Ingredients (Serves about 4)
3 cups cooked rice
2 to 3 tbsp red chilli oil
½ tsp of MSG, optional
Ground dried shrimp
3 cups boiled egg noodles
4 to 5 boiled potatoes, diced
4 boiled eggs
½ cup chickpea powder
1 cup tamarind juice or 1 lemon
Garlic oil (add chopped garlic to oil and then heat it up till they become crispy)
1 cup fried onions, reserve oil
Fish sauce, as required
Toasted peanuts, optional
Be-gyun kyaw or chickpea fritters (find the recipe here)
Preparation:
- In a bowl, first mix rice with the chilli oil, a couple of teaspoons of shrimp powder, MSG and fish sauce. Set it aside.
- In a larger bowl, combine noodles, potatoes (slightly mashed) and rice. Mix with your hands.
- Then add eggs, chickpea powder, shrimp powder, tamarind juice, garlic oil and mix with your hands once again.
- Top with fried onions and toasted peanuts with a drizzle of fish sauce.
- FYI, this salad is pretty customisable, please add and omit as per your taste.
- Also, you can watch this video, to figure out exactly how this salad is mixed by hand.
Mohinga: is considered the national dish of Burma. It’s a fish-based soup (yes, we love seafood and broths), made with catfish and generously flavoured with lemongrass and fish sauce. A key ingredient of the soup is finely sliced banana stem, coupled with crushed red chilli and ground turmeric. It is thickened with toasted ground rice and is served with rice vermicelli noodles. What I consider Burma’s response to a bowl of piping hot ramen. I remember when aaya first made it for us with great fanfare. Traditionally, mohinga is eaten for breakfast but this special dish took us through the entire day.

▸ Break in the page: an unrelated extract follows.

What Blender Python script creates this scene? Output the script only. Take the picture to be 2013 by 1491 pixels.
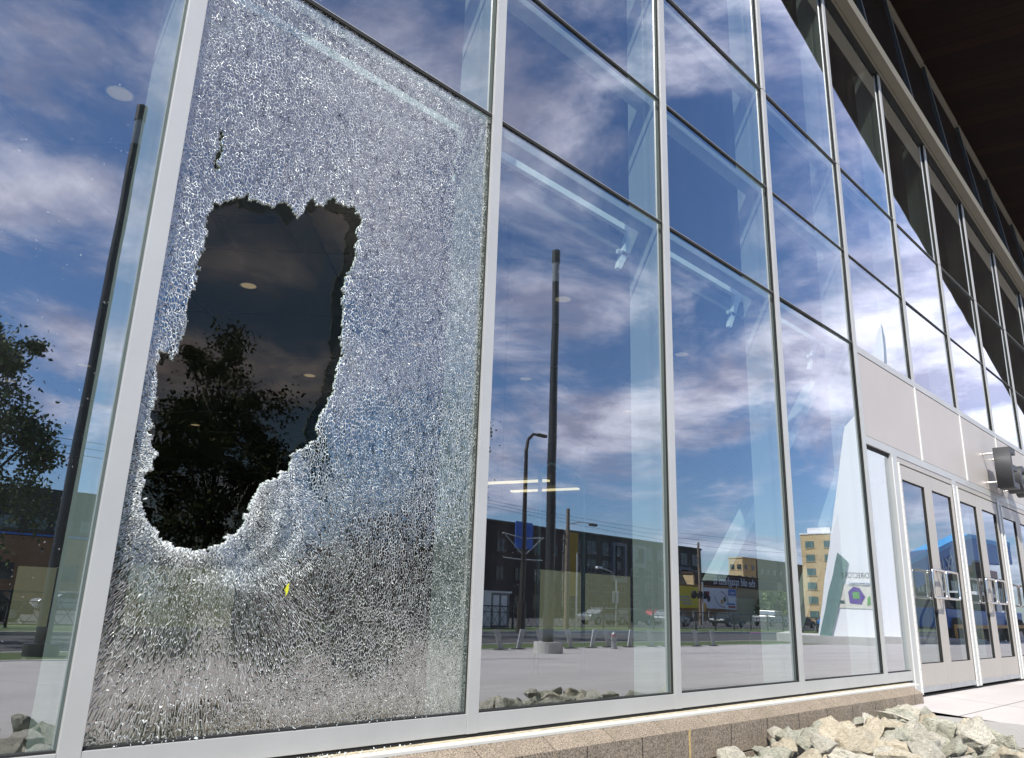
import bpy, bmesh, math, random
import numpy as np
from mathutils import Vector, Matrix, noise
for o in list(bpy.data.objects): bpy.data.objects.remove(o)
S = bpy.context.scene
C = S.collection
R = math.radians
rnd = random.Random(7)

# ------------------------------------------------------------------ camera
YAW, PITCH, ROLL = R(45.44), R(16.12), R(1.886)
fw = Vector((math.sin(YAW)*math.cos(PITCH), math.cos(YAW)*math.cos(PITCH), math.sin(PITCH)))
r0 = Vector((math.cos(YAW), -math.sin(YAW), 0)); u0 = r0.cross(fw)
rt = r0*math.cos(ROLL)+u0*math.sin(ROLL); up = u0*math.cos(ROLL)-r0*math.sin(ROLL)
cam = bpy.data.objects.new('camera', bpy.data.cameras.new('camera')); C.objects.link(cam)
m = Matrix(((rt.x, up.x, -fw.x), (rt.y, up.y, -fw.y), (rt.z, up.z, -fw.z))).to_4x4()
m.translation = Vector((-0.8624, -2.5086, 0.4251)); cam.matrix_world = m
cam.data.sensor_width = 36; cam.data.lens = 27.65; cam.data.clip_start = .05; cam.data.clip_end = 3000
S.camera = cam

# ------------------------------------------------------------------ light
SUN = Vector((-.77, -.64, 1.2)).normalized()
sl = bpy.data.lights.new('sun', 'SUN'); sl.energy = 5.0; sl.angle = R(.53); sl.color = (1, .955, .88)
so = bpy.data.objects.new('sun', sl); C.objects.link(so)
so.rotation_euler = SUN.to_track_quat('Z', 'Y').to_euler(); so.location = (0, -20, 40)
W = bpy.data.worlds.new('World'); S.world = W; W.use_nodes = True
wt = W.node_tree; wt.nodes.clear()
def wn(t, **k):
    n = wt.nodes.new(t)
    for a, b in k.items(): setattr(n, a, b)
    return n
out = wn('ShaderNodeOutputWorld'); bg = wn('ShaderNodeBackground'); bg.inputs[1].default_value = .1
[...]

Ingredients (Serves 5 to 6)
For the fish:
1 kg catfish (basa can be used as an alternative)
2 lemongrass stalks, chopped
1 tsp turmeric powder
½ cup fish sauce
For the soup:
6 to 7 cloves of garlic
2 inches of ginger
5 lemongrass stalks
2 to 3 tbsp oil
1 cup chopped onions + 1 onion sliced
60 gm of banana stem, thinly sliced (if available)
3 tsp turmeric powder
2 tsp red chilli powder
½ cup rice
1 litre water
Rice noodles
For the toppings:
Boiled eggs
Fried onions
Chilli flakes
Coriander leaves
Preparation:
- Boil the catfish with turmeric, lemongrass and fish sauce for about 15 minutes. Reserve the liquid
- Grind garlic, ginger and lemongrass into a coarse paste.
- In a pan, add oil and fry the paste until fragrant along with the onions and banana stem. Once the onions start to brown, add turmeric powder and red chilli powder, fry till the raw smell of masala dissipates. Then add the catfish and turn the heat to low. Cover and cook for about 15 minutes.
- Place 1 litre of water to boil in a separate pot. In the meantime, dry toast the rice till it acquires a light brown colour and grind it. Add ground rice to cold water and mix it to form a slurry.
- Once the water starts to boil, add the rice slurry to it while stirring continuously to avoid lumps.
- Add the cooked catfish mixture to the water and bring it to a boil. Add the sliced onions and about 4 to 5 tablespoons of the liquid reserved after cooking the fish. Another stalk of lemongrass can also be added here to intensify the flavour.
- Once the soup starts boiling, lower the heat to a simmer and cook for at least 45 minutes. The longer it simmers, the better.
- Taste the soup and add more fish sauce if needed. Serve with rice noodles and desired toppings.